**BRIEF:** Retype each line of the listing below, from the first through the one holding "M['knob'], t, True)", with no other lines.

-- -- --

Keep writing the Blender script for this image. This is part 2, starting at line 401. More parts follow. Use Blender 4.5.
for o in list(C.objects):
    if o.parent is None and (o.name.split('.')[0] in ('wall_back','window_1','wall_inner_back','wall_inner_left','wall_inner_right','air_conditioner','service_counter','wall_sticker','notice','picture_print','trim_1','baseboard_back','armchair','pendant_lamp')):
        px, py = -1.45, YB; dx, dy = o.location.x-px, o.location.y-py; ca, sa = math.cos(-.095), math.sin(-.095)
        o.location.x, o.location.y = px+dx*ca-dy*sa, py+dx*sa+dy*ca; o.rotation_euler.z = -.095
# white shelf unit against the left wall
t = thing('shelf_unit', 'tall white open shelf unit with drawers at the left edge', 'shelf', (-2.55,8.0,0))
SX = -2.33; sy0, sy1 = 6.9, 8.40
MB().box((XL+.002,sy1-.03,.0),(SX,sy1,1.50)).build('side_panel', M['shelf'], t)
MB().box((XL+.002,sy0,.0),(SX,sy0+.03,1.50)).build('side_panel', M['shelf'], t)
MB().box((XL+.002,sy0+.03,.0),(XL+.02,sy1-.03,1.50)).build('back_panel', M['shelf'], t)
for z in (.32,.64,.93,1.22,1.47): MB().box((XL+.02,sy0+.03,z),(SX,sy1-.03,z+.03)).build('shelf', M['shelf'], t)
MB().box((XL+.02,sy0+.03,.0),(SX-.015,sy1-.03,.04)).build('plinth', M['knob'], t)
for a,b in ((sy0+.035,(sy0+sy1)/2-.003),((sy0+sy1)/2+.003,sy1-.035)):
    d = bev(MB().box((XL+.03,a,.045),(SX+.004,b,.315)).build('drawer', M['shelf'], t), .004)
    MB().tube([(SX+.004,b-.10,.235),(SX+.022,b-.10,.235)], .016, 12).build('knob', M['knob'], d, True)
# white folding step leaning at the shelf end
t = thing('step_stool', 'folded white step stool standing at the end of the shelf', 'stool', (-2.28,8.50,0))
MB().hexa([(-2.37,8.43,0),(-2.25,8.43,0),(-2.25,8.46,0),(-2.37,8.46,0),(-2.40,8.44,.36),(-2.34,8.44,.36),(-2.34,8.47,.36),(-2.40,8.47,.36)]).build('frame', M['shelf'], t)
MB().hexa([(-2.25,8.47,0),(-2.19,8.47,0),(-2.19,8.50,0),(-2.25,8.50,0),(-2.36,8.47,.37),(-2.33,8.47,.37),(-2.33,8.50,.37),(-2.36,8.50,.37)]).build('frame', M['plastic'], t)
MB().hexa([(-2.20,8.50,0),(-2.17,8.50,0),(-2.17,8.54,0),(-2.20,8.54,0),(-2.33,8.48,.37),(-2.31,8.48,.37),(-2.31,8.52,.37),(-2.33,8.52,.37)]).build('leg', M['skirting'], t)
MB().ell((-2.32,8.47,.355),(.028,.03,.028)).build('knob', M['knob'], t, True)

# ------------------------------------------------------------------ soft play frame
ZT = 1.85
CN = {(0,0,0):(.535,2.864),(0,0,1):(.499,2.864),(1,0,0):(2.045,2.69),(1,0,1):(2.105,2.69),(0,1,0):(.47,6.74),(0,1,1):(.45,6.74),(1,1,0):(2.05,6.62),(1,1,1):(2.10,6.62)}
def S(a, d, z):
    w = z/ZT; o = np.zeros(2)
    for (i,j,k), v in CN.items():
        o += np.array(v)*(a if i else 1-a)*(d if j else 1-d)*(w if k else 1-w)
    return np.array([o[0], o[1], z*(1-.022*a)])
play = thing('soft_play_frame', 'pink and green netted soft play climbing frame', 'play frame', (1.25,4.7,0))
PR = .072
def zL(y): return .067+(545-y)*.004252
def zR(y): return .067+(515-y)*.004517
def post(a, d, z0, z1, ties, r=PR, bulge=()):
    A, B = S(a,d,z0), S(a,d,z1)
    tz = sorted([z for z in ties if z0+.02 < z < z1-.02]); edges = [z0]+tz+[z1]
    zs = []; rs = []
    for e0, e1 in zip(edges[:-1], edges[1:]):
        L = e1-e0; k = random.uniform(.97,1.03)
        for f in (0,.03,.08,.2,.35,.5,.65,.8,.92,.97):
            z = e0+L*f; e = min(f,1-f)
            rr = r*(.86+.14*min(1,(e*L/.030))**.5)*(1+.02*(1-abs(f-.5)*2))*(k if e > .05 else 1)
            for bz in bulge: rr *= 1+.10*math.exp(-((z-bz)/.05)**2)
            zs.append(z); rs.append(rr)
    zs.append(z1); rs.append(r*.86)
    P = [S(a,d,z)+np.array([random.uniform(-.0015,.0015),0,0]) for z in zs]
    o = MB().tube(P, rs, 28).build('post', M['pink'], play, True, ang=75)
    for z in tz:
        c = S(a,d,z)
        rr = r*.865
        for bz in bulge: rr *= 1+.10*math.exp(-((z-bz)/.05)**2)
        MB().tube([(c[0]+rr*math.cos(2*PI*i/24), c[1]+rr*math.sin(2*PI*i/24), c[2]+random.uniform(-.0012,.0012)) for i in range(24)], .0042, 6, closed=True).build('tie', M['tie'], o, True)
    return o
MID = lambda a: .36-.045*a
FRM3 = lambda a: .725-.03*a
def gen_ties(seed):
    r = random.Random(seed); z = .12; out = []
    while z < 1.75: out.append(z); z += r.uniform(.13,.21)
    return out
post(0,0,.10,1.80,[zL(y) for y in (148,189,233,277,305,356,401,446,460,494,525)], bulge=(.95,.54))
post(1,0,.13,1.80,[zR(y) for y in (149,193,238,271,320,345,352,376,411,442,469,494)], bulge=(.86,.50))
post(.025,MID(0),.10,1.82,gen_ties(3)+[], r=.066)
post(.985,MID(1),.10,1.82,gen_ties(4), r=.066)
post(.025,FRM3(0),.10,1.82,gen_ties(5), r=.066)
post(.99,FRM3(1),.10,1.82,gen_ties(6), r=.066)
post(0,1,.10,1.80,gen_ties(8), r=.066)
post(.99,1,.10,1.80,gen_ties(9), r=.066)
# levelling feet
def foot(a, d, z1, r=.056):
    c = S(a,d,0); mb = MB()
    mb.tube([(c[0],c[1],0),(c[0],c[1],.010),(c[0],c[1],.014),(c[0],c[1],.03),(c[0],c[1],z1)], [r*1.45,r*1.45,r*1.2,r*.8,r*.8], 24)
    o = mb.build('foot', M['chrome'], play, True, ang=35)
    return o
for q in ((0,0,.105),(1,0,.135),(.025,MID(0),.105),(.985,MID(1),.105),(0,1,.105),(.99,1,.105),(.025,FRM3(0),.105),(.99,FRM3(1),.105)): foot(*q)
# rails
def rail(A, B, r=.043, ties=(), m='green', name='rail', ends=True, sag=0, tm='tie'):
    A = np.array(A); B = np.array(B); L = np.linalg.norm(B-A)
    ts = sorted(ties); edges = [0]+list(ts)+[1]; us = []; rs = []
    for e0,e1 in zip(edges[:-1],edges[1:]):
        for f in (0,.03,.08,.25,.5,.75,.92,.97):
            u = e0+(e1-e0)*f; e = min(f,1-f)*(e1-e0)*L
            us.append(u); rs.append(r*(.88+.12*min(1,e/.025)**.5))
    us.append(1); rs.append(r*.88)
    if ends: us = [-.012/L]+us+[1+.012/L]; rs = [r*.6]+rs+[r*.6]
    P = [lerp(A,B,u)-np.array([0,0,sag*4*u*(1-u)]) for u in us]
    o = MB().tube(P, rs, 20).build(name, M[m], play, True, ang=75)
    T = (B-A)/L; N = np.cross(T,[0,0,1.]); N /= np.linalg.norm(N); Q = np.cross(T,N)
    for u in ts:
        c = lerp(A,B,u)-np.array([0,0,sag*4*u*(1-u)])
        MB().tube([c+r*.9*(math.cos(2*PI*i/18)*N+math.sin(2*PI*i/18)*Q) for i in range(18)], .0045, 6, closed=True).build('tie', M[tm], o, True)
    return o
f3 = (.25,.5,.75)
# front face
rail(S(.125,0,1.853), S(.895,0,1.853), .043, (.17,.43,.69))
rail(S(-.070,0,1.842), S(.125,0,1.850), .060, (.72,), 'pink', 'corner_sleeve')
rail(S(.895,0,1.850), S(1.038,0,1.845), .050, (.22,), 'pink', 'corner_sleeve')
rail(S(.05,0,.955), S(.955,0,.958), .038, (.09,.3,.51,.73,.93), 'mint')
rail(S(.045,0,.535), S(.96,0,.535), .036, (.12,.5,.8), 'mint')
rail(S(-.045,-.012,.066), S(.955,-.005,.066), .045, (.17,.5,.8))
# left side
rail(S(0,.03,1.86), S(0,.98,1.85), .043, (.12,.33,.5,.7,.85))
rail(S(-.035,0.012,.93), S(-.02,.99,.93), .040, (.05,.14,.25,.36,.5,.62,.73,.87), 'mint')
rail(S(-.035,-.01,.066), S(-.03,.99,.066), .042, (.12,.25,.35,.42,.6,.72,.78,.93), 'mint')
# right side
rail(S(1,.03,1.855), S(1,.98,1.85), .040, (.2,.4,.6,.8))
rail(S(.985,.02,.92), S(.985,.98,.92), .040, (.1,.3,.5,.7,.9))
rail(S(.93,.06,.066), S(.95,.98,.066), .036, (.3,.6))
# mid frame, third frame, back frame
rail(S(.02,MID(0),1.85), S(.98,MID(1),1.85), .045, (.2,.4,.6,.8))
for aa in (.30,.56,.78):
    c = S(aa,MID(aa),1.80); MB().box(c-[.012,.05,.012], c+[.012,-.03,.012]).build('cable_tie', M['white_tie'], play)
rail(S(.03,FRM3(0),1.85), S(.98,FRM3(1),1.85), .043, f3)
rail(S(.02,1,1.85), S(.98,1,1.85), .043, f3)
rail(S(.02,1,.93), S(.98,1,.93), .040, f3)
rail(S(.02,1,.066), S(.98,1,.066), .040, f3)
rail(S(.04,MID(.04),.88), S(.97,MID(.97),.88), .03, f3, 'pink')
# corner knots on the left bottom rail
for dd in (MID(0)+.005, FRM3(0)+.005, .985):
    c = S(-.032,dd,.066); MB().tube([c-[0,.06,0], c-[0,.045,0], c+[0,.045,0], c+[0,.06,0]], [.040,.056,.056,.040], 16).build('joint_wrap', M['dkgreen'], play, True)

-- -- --

**RESPONSE TO THE TASK:**
Keep writing the Blender script for this image. This is part 2, starting at line 401. More parts follow. Use Blender 4.5.
for o in list(C.objects):
    if o.parent is None and (o.name.split('.')[0] in ('wall_back','window_1','wall_inner_back','wall_inner_left','wall_inner_right','air_conditioner','service_counter','wall_sticker','notice','picture_print','trim_1','baseboard_back','armchair','pendant_lamp')):
        px, py = -1.45, YB; dx, dy = o.location.x-px, o.location.y-py; ca, sa = math.cos(-.095), math.sin(-.095)
        o.location.x, o.location.y = px+dx*ca-dy*sa, py+dx*sa+dy*ca; o.rotation_euler.z = -.095
# white shelf unit against the left wall
t = thing('shelf_unit', 'tall white open shelf unit with drawers at the left edge', 'shelf', (-2.55,8.0,0))
SX = -2.33; sy0, sy1 = 6.9, 8.40
MB().box((XL+.002,sy1-.03,.0),(SX,sy1,1.50)).build('side_panel', M['shelf'], t)
MB().box((XL+.002,sy0,.0),(SX,sy0+.03,1.50)).build('side_panel', M['shelf'], t)
MB().box((XL+.002,sy0+.03,.0),(XL+.02,sy1-.03,1.50)).build('back_panel', M['shelf'], t)
for z in (.32,.64,.93,1.22,1.47): MB().box((XL+.02,sy0+.03,z),(SX,sy1-.03,z+.03)).build('shelf', M['shelf'], t)
MB().box((XL+.02,sy0+.03,.0),(SX-.015,sy1-.03,.04)).build('plinth', M['knob'], t)
for a,b in ((sy0+.035,(sy0+sy1)/2-.003),((sy0+sy1)/2+.003,sy1-.035)):
    d = bev(MB().box((XL+.03,a,.045),(SX+.004,b,.315)).build('drawer', M['shelf'], t), .004)
    MB().tube([(SX+.004,b-.10,.235),(SX+.022,b-.10,.235)], .016, 12).build('knob', M['knob'], d, True)
# white folding step leaning at the shelf end
t = thing('step_stool', 'folded white step stool standing at the end of the shelf', 'stool', (-2.28,8.50,0))
MB().hexa([(-2.37,8.43,0),(-2.25,8.43,0),(-2.25,8.46,0),(-2.37,8.46,0),(-2.40,8.44,.36),(-2.34,8.44,.36),(-2.34,8.47,.36),(-2.40,8.47,.36)]).build('frame', M['shelf'], t)
MB().hexa([(-2.25,8.47,0),(-2.19,8.47,0),(-2.19,8.50,0),(-2.25,8.50,0),(-2.36,8.47,.37),(-2.33,8.47,.37),(-2.33,8.50,.37),(-2.36,8.50,.37)]).build('frame', M['plastic'], t)
MB().hexa([(-2.20,8.50,0),(-2.17,8.50,0),(-2.17,8.54,0),(-2.20,8.54,0),(-2.33,8.48,.37),(-2.31,8.48,.37),(-2.31,8.52,.37),(-2.33,8.52,.37)]).build('leg', M['skirting'], t)
MB().ell((-2.32,8.47,.355),(.028,.03,.028)).build('knob', M['knob'], t, True)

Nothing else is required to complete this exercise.